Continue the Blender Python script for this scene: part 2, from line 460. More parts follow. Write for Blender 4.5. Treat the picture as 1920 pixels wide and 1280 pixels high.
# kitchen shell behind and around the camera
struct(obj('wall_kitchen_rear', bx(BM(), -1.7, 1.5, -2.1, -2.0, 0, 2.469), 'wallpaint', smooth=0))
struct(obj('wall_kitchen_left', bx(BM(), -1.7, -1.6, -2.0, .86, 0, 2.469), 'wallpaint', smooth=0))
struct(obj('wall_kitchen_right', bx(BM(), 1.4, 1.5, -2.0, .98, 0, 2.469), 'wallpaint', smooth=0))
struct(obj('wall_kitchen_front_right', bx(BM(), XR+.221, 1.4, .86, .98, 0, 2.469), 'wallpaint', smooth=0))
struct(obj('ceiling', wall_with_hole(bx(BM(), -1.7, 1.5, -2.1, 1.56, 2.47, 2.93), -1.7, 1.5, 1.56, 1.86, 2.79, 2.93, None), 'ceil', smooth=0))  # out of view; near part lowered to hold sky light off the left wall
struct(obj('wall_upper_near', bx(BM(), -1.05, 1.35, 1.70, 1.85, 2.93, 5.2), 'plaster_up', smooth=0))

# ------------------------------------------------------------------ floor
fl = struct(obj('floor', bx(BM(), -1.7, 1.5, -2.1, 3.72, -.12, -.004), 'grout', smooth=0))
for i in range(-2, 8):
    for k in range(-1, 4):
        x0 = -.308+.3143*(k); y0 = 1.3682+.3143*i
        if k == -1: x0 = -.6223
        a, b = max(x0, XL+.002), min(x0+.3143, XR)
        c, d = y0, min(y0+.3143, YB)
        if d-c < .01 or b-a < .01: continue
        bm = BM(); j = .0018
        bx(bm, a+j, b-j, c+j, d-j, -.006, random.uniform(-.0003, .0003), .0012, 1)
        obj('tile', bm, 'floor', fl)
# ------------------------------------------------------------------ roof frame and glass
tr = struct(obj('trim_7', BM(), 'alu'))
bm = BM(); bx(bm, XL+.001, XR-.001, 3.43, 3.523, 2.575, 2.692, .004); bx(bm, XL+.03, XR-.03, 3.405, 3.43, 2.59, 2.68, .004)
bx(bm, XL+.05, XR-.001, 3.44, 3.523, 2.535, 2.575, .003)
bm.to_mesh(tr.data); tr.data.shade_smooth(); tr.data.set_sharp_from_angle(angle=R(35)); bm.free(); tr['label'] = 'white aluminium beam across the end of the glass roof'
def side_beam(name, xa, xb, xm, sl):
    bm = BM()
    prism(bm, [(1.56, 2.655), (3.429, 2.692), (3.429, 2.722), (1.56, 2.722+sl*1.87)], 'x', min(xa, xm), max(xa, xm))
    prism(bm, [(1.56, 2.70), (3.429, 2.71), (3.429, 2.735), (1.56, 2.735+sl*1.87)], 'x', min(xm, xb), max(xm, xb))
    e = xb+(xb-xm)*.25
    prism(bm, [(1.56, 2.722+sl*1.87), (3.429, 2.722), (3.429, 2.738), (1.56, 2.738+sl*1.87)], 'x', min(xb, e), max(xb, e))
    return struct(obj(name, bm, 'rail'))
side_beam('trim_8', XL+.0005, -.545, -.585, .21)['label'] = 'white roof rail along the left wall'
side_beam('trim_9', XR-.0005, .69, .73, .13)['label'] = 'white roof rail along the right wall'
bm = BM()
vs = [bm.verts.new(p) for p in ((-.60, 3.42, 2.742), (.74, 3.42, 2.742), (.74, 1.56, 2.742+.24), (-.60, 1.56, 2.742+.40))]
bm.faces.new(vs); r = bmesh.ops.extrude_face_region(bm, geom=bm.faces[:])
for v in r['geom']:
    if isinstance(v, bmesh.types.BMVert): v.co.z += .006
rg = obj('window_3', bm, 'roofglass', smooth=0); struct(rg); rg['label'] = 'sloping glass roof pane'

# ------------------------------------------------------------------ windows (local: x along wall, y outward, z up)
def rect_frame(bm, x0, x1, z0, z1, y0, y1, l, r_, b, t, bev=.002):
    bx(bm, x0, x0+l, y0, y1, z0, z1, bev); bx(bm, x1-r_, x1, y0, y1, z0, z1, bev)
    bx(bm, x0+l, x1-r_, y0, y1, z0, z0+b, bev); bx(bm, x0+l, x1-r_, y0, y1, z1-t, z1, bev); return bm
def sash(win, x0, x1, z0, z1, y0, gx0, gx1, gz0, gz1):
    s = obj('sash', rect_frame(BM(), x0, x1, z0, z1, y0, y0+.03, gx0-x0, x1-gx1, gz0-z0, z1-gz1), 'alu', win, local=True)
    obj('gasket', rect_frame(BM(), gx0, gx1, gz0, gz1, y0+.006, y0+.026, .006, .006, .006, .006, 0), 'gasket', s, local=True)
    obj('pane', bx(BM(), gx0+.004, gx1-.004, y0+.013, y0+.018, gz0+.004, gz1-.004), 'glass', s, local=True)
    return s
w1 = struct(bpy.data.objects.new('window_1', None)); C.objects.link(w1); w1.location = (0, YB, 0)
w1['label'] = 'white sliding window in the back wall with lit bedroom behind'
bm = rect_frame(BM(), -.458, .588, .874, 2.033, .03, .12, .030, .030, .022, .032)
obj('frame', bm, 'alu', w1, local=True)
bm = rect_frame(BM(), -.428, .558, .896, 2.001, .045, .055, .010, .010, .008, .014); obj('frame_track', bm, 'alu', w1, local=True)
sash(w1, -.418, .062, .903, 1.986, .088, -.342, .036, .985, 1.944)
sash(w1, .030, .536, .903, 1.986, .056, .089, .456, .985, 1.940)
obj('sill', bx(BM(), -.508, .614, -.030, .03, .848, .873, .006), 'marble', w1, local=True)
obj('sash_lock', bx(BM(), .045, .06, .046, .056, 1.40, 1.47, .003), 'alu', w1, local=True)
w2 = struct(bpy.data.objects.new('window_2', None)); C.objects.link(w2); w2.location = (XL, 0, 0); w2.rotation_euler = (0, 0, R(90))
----
= Exercise prompt =
Using the data above, repeat every line exactly.

= Answer below =
Continue the Blender Python script for this scene: part 2, from line 460. More parts follow. Write for Blender 4.5. Treat the picture as 1920 pixels wide and 1280 pixels high.
# kitchen shell behind and around the camera
struct(obj('wall_kitchen_rear', bx(BM(), -1.7, 1.5, -2.1, -2.0, 0, 2.469), 'wallpaint', smooth=0))
struct(obj('wall_kitchen_left', bx(BM(), -1.7, -1.6, -2.0, .86, 0, 2.469), 'wallpaint', smooth=0))
struct(obj('wall_kitchen_right', bx(BM(), 1.4, 1.5, -2.0, .98, 0, 2.469), 'wallpaint', smooth=0))
struct(obj('wall_kitchen_front_right', bx(BM(), XR+.221, 1.4, .86, .98, 0, 2.469), 'wallpaint', smooth=0))
struct(obj('ceiling', wall_with_hole(bx(BM(), -1.7, 1.5, -2.1, 1.56, 2.47, 2.93), -1.7, 1.5, 1.56, 1.86, 2.79, 2.93, None), 'ceil', smooth=0))  # out of view; near part lowered to hold sky light off the left wall
struct(obj('wall_upper_near', bx(BM(), -1.05, 1.35, 1.70, 1.85, 2.93, 5.2), 'plaster_up', smooth=0))

# ------------------------------------------------------------------ floor
fl = struct(obj('floor', bx(BM(), -1.7, 1.5, -2.1, 3.72, -.12, -.004), 'grout', smooth=0))
for i in range(-2, 8):
    for k in range(-1, 4):
        x0 = -.308+.3143*(k); y0 = 1.3682+.3143*i
        if k == -1: x0 = -.6223
        a, b = max(x0, XL+.002), min(x0+.3143, XR)
        c, d = y0, min(y0+.3143, YB)
        if d-c < .01 or b-a < .01: continue
        bm = BM(); j = .0018
        bx(bm, a+j, b-j, c+j, d-j, -.006, random.uniform(-.0003, .0003), .0012, 1)
        obj('tile', bm, 'floor', fl)
# ------------------------------------------------------------------ roof frame and glass
tr = struct(obj('trim_7', BM(), 'alu'))
bm = BM(); bx(bm, XL+.001, XR-.001, 3.43, 3.523, 2.575, 2.692, .004); bx(bm, XL+.03, XR-.03, 3.405, 3.43, 2.59, 2.68, .004)
bx(bm, XL+.05, XR-.001, 3.44, 3.523, 2.535, 2.575, .003)
bm.to_mesh(tr.data); tr.data.shade_smooth(); tr.data.set_sharp_from_angle(angle=R(35)); bm.free(); tr['label'] = 'white aluminium beam across the end of the glass roof'
def side_beam(name, xa, xb, xm, sl):
    bm = BM()
    prism(bm, [(1.56, 2.655), (3.429, 2.692), (3.429, 2.722), (1.56, 2.722+sl*1.87)], 'x', min(xa, xm), max(xa, xm))
    prism(bm, [(1.56, 2.70), (3.429, 2.71), (3.429, 2.735), (1.56, 2.735+sl*1.87)], 'x', min(xm, xb), max(xm, xb))
    e = xb+(xb-xm)*.25
    prism(bm, [(1.56, 2.722+sl*1.87), (3.429, 2.722), (3.429, 2.738), (1.56, 2.738+sl*1.87)], 'x', min(xb, e), max(xb, e))
    return struct(obj(name, bm, 'rail'))
side_beam('trim_8', XL+.0005, -.545, -.585, .21)['label'] = 'white roof rail along the left wall'
side_beam('trim_9', XR-.0005, .69, .73, .13)['label'] = 'white roof rail along the right wall'
bm = BM()
vs = [bm.verts.new(p) for p in ((-.60, 3.42, 2.742), (.74, 3.42, 2.742), (.74, 1.56, 2.742+.24), (-.60, 1.56, 2.742+.40))]
bm.faces.new(vs); r = bmesh.ops.extrude_face_region(bm, geom=bm.faces[:])
for v in r['geom']:
    if isinstance(v, bmesh.types.BMVert): v.co.z += .006
rg = obj('window_3', bm, 'roofglass', smooth=0); struct(rg); rg['label'] = 'sloping glass roof pane'

# ------------------------------------------------------------------ windows (local: x along wall, y outward, z up)
def rect_frame(bm, x0, x1, z0, z1, y0, y1, l, r_, b, t, bev=.002):
    bx(bm, x0, x0+l, y0, y1, z0, z1, bev); bx(bm, x1-r_, x1, y0, y1, z0, z1, bev)
    bx(bm, x0+l, x1-r_, y0, y1, z0, z0+b, bev); bx(bm, x0+l, x1-r_, y0, y1, z1-t, z1, bev); return bm
def sash(win, x0, x1, z0, z1, y0, gx0, gx1, gz0, gz1):
    s = obj('sash', rect_frame(BM(), x0, x1, z0, z1, y0, y0+.03, gx0-x0, x1-gx1, gz0-z0, z1-gz1), 'alu', win, local=True)
    obj('gasket', rect_frame(BM(), gx0, gx1, gz0, gz1, y0+.006, y0+.026, .006, .006, .006, .006, 0), 'gasket', s, local=True)
    obj('pane', bx(BM(), gx0+.004, gx1-.004, y0+.013, y0+.018, gz0+.004, gz1-.004), 'glass', s, local=True)
    return s
w1 = struct(bpy.data.objects.new('window_1', None)); C.objects.link(w1); w1.location = (0, YB, 0)
w1['label'] = 'white sliding window in the back wall with lit bedroom behind'
bm = rect_frame(BM(), -.458, .588, .874, 2.033, .03, .12, .030, .030, .022, .032)
obj('frame', bm, 'alu', w1, local=True)
bm = rect_frame(BM(), -.428, .558, .896, 2.001, .045, .055, .010, .010, .008, .014); obj('frame_track', bm, 'alu', w1, local=True)
sash(w1, -.418, .062, .903, 1.986, .088, -.342, .036, .985, 1.944)
sash(w1, .030, .536, .903, 1.986, .056, .089, .456, .985, 1.940)
obj('sill', bx(BM(), -.508, .614, -.030, .03, .848, .873, .006), 'marble', w1, local=True)
obj('sash_lock', bx(BM(), .045, .06, .046, .056, 1.40, 1.47, .003), 'alu', w1, local=True)
w2 = struct(bpy.data.objects.new('window_2', None)); C.objects.link(w2); w2.location = (XL, 0, 0); w2.rotation_euler = (0, 0, R(90))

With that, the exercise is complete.